Thanks. As I stated, the power shut down comes as the bridge is entering or leaving the "no-track" area. The instructions for DCC show the same two wires going into the track and controller inputs.
Yes, as others are attempting to explain, the power goes out momentarily to the bridge rails, and if there's no 'keep-alive' capacitor on your locomotive's board, it will immediately go silent. If you have another sound locomotive elsewhere on your powered layout, you'll soon notice that it continues to operate seamlessly because power is still rising from the rails under it to the decoder. The locomotive on the bridge will fleetingly go silent, and then start up again as the bridge moves across the split rail gap and then makes contact with the 'far half' of the split rail. As soon as contact is restored, the phase is now switched to the decoder (which doesn't care) and the decoder will dutifully power up again and make sounds.
I don't know about all DCC systems (I use an ancient Digitrax DB150 command station), but if there's an actual short, it should sound out a warning, usually successive beeps. Also, if there's a short, the command station should shut down everything. Even your distant locomotive should lose power until the command stations senses that you have rectified the short OR shut off power to the command station. No warning...should be no short. It's just the bridge crossing the gap, and the other locomotive should continue making sounds and moving if you have given it a throttle input.
If you only have one locomotive, and you are confident in its behaviour being very reliably predictable as the bridge rotates, then remove it and place it on the other layout tracks. Make the bridge rotate over the gap in the split rail, and see if the locomotive dies where it sits. I'll bet it does not. This should help you to see that it is only broken rail power on the bridge, and that it is fleeting as the bridge rotates over the gap in the split power rail under it.

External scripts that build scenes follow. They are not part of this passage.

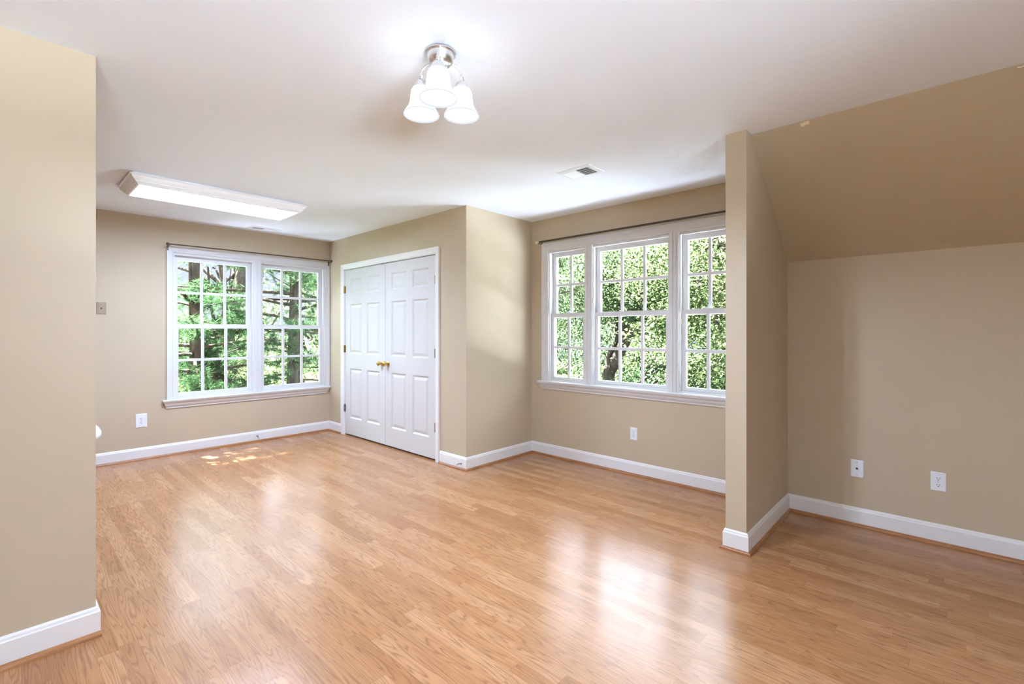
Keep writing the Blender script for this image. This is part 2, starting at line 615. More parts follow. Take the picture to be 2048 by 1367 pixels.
def make_sash(fn, name, parent, a0, a1, z0, z1, h, ncol, stile=0.045, top=0.05, bot=0.05, lock=False):
    """h: room-side depth of the sash; thickness 0.034"""
    t = 0.034
    fr = MB()
    prof = [(0, h - t), (0, h), (stile - 0.008, h), (stile, h - 0.008), (stile, h - t + 0.008), (stile - 0.008, h - t)]
    fr.mbox(fn, (a0, z0, h - t), (a0 + stile, z1, h))
    fr.mbox(fn, (a1 - stile, z0, h - t), (a1, z1, h))
    fr.mbox(fn, (a0 + stile, z0, h - t), (a1 - stile, z0 + bot, h))
    fr.mbox(fn, (a0 + stile, z1 - top, h - t), (a1 - stile, z1, h))
    sash = fr.build(name, M['win'], parent, bevel=0.003)
    g0, g1, k0, k1 = a0 + stile, a1 - stile, z0 + bot, z1 - top
    mu = MB()
    mw = 0.026
    hc = h - t / 2
    zc = (k0 + k1) / 2
    for c in range(1, ncol):
        ac = g0 + (g1 - g0) * c / ncol
        for (b0, b1) in ((k0, zc - mw / 2), (zc + mw / 2, k1)):
            mu.mbox(fn, (ac - mw / 2, b0, hc - 0.009), (ac + mw / 2, b1, hc + 0.009))
    mu.mbox(fn, (g0, zc - mw / 2, hc - 0.009), (g1, zc + mw / 2, hc + 0.009))
    mu.build('muntins', M['win'], sash, bevel=0.002)
    gl = MB()
    gl.mbox(fn, (g0 - 0.004, k0 - 0.004, hc - 0.0015), (g1 + 0.004, k1 + 0.004, hc + 0.0015))
    gl.build('glass_pane', M['glass'], sash)
    if lock:
        lk = MB()
        ac = (a0 + a1) / 2
        lk.mbox(fn, (ac - 0.028, z1, h - 0.030), (ac + 0.028, z1 + 0.006, h - 0.004))
        lk.lathe([(0.013, 0), (0.013, 0.010), (0.009, 0.014)], 14, (ac - 0.006, z1 + 0.006, h - 0.017), 'Y', fn=fn)
        lk.mbox(fn, (ac - 0.004, z1 + 0.008, h - 0.022), (ac + 0.032, z1 + 0.014, h - 0.013))
        lk.build('sash_lock', M['plastic'], sash)
    return sash

def make_window(name, label, fn, units, z0, z1, zmid, cas_w, a_lo, a_hi, lock_units=(), side_lo=None, side_hi=None, stool_lo=None, stool_hi=None, apron_bot=0.485):
    root = empty(name, fn((a_lo + a_hi) / 2, z0, 0))
    structure(root, label, 'window')
    lo, hi = units[0][0], units[-1][1]
    # casing: three sides, mitred
    w = cas_w
    cas = MB()
    path = [(lo, z0), (lo, z1), (hi, z1), (hi, z0)]
    sweep(cas, path, casing_prof(w), fn=fn)
    # jamb liner and mullions
    j = MB()
    j.mbox(fn, (lo - 0.012, z0, -T - 0.01), (lo + 0.004, z1, -0.002))
    j.mbox(fn, (hi - 0.004, z0, -T - 0.01), (hi + 0.012, z1, -0.002))
    j.mbox(fn, (lo, z1 - 0.006, -T - 0.01), (hi, z1 + 0.012, -0.002))
    j.mbox(fn, (lo, z0 - 0.012, -T - 0.02), (hi, z0 + 0.012, -0.002))
    cas.build('casing', M['win'], root, bevel=0.0015)
    j.build('jamb', M['win'], root)
    for k in range(len(units) - 1):
        m0, m1 = units[k][1], units[k + 1][0]
        mb = MB()
        mb.mbox(fn, (m0, z0, -T - 0.01), (m1, z1 - 0.006, 0.0))
        ww = m1 - m0
        mb.mbox(fn, (m0 - 0.004, z0, 0.0), (m1 + 0.004, z1 + 0.004, 0.011))
        mb.mbox(fn, (m0 + ww * 0.22, z0, 0.011), (m0 + ww * 0.40, z1 + 0.004, 0.017))
        mb.mbox(fn, (m1 - ww * 0.40, z0, 0.011), (m1 - ww * 0.22, z1 + 0.004, 0.017))
        mb.build('mullion', M['win'], root, bevel=0.002)
    for k, (u0, u1, nc) in enumerate(units):
        make_sash(fn, 'upper_sash', root, u0 + 0.004, u1 - 0.004, zmid, z1 - 0.006, -0.070, nc, 0.042, z1 - 0.006 - UP_TOP[name], 0.042)
        make_sash(fn, 'lower_sash', root, u0 + 0.004, u1 - 0.004, z0 + 0.012, zmid + 0.042, -0.030, nc, 0.042, 0.042, LO_BOT[name] - z0 - 0.012, lock=k in lock_units)
        st = MB()       # stop beads in front of the lower sash
        st.mbox(fn, (u0, z0 + 0.012, -0.028), (u0 + 0.012, z1 - 0.006, -0.004))
        st.mbox(fn, (u1 - 0.012, z0 + 0.012, -0.028), (u1, z1 - 0.006, -0.004))
        st.mbox(fn, (u0 + 0.012, z1 - 0.022, -0.028), (u1 - 0.012, z1 - 0.006, -0.004))
        st.build('stop_bead', M['win'], root)
    # stool and moulded apron with returned ends
    sl = stool_lo if stool_lo is not None else lo - w - 0.04
    sh = stool_hi if stool_hi is not None else hi + w + 0.04
    s = MB()
    s.mbox(fn, (sl, z0 - 0.018, -0.03), (sh, z0, 0.048))
    s.build('stool', M['win'], root, bevel=0.004)
    ap = MB()
    zt = z0 - 0.018
    hgt = zt - apron_bot
    prof = [(0.0, zt), (0.042, zt), (0.041, zt - 0.12 * hgt), (0.034, zt - 0.25 * hgt), (0.030, zt - 0.30 * hgt),
            (0.026, zt - 0.50 * hgt), (0.017, zt - 0.72 * hgt), (0.012, zt - 0.80 * hgt), (0.010, apron_bot), (0.0, apron_bot)]
    n = len(prof)
    A = [fn(sl + 0.006 + (0.042 - h) * 0.95, z, h) for h, z in prof]
    B = [fn(sh - 0.006 - (0.042 - h) * 0.95, z, h) for h, z in prof]
    ap.add(A + B, [(q, (q + 1) % n, n + (q + 1) % n, n + q) for q in range(n)] + [tuple(range(n - 1, -1, -1)), tuple(range(n, 2 * n))])
    ap.build('apron', M['win'], root, smooth=25)
    return root

UP_TOP = {'fill_window': 2.15, 'window_1': 2.030, 'window_2': 2.044}
LO_BOT = {'fill_window': 0.65, 'window_1': 0.632, 'window_2': 0.815}
make_window('window_1', 'white double hung twin window with pine trees outside on the back wall', f_back,
            [(BW['x0'], 2.007, 3), (2.086, BW['x1'], 3)], BW['z0'], BW['z1'], 1.314, 0.064, 1.176, 2.92,
            stool_lo=1.136, stool_hi=2.921, apron_bot=0.484)
make_window('window_2', 'white triple double hung window beside the stub wall', f_dorm,
            [(DW['y0'], 1.673, 2), (1.755, 2.525, 3), (2.605, DW['y1'], 2)], DW['z0'], DW['z1'], 1.421, 0.080, 1.14, 3.137,
            lock_units=(0, 2), apron_bot=0.685)

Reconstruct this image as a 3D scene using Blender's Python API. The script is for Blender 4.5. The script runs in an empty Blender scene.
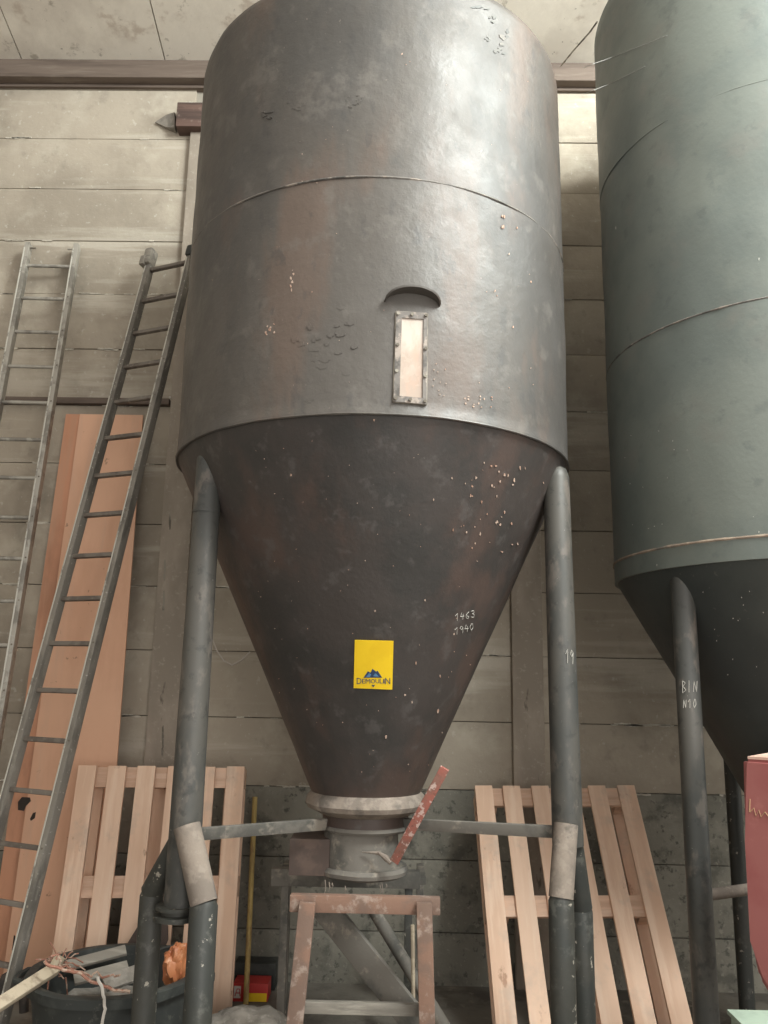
import bpy, bmesh, math, random
from mathutils import Vector, Matrix, noise
random.seed(7)
SC = bpy.context.scene
COL = SC.collection
PI = math.pi
R = math.radians

# ---------------------------------------------------------------- camera
F_PX = 834.5
CAM_Z = 1.5
PITCH, ROLL, YAW = 0.2051, 0.0183, -0.0154
_fw = Vector((math.sin(YAW)*math.cos(PITCH), math.cos(YAW)*math.cos(PITCH), math.sin(PITCH)))
_r0 = Vector((math.cos(YAW), -math.sin(YAW), 0))
_u0 = _r0.cross(_fw)
_rt = _r0*math.cos(ROLL) + _u0*math.sin(ROLL)
_up = -_r0*math.sin(ROLL) + _u0*math.cos(ROLL)
EYE = Vector((0, 0, CAM_Z))
cd = bpy.data.cameras.new('camera'); cam = bpy.data.objects.new('camera', cd); COL.objects.link(cam)
M3 = Matrix((_rt, _up, -_fw)).transposed()
cam.matrix_world = Matrix.Translation(EYE) @ M3.to_4x4()
cd.sensor_fit = 'VERTICAL'; cd.sensor_height = 24.0; cd.lens = 24.0*F_PX/1024.0
cd.clip_start = 0.05; cd.clip_end = 200
SC.camera = cam

# ---------------------------------------------------------------- world, lights, exposure
w = bpy.data.worlds.new('daylight'); SC.world = w; w.use_nodes = True
wn = w.node_tree.nodes['Background']
wn.inputs[0].default_value = (1.0, 0.97, 0.92, 1); wn.inputs[1].default_value = 0.95
def area(name, loc, target, sx, sy, power, color):
    l = bpy.data.lights.new(name, 'AREA'); l.shape = 'RECTANGLE'; l.size = sx; l.size_y = sy
    l.energy = power; l.color = color
    o = bpy.data.objects.new(name, l); COL.objects.link(o)
    o.location = loc; o.rotation_euler = (Vector(target)-Vector(loc)).to_track_quat('-Z', 'Y').to_euler()
    return o
area('roof_light', (3.3, 2.4, 5.55), (1.0, 3.0, 3.6), 1.6, 1.8, 190, (0.93, 1.0, 0.96))
area('roof_light', (2.7, 0.6, 5.85), (1.5, 3.2, 3.9), 1.6, 1.8, 400, (0.95, 1.0, 0.97))
area('door_light', (2.6, -3.4, 1.7), (0.0, 4.0, 2.6), 3.0, 2.6, 130, (1.0, 0.96, 0.9))
vs = SC.view_settings
SC.display_settings.display_device = 'sRGB'
vs.view_transform = 'Standard'; vs.look = 'None'; vs.gamma = 1.0; vs.use_curve_mapping = False
vs.exposure = 0.17

# ---------------------------------------------------------------- helpers
def at(px, py, Y):
    """point of the place seen at (px, py) on the vertical plane Y"""
    d = _rt*(px-384) + _up*(512-py) + _fw*F_PX
    return EYE + d*(Y/d.y)
def ray(px, py):
    return (_rt*(px-384) + _up*(512-py) + _fw*F_PX).normalized()

def put(o, label=None, cat=None, group=None, kind=None):
    if label: o['label'] = label
    if cat: o['category'] = cat
    if group: o['group'] = group
    if kind: o['kind'] = kind
    return o
_org = {}
def thing(name, label, cat, loc=(0, 0, 0), group=None, matrix=None):
    o = bpy.data.objects.new(name, None); COL.objects.link(o)
    o.empty_display_size = 0.1
    if matrix is not None:
        o.matrix_world = matrix; _org[o] = Vector((0, 0, 0))
    else:
        o.location = loc; _org[o] = Vector(loc)
    put(o, label, cat, group)
    return o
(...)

NOTE!! One other remaining fly in the ointment is if you have inadvertently powered one of the rails on the other side of the bridge. If the first metal wheel crosses the gap between the bridge rail and one, or more, radial tracks, and a short really does happen during that time, it means you have a phase conflict. You have wired the one, or both rails of that radial track, incorrectly. Swap them, and now you should not get any short indication from the command station.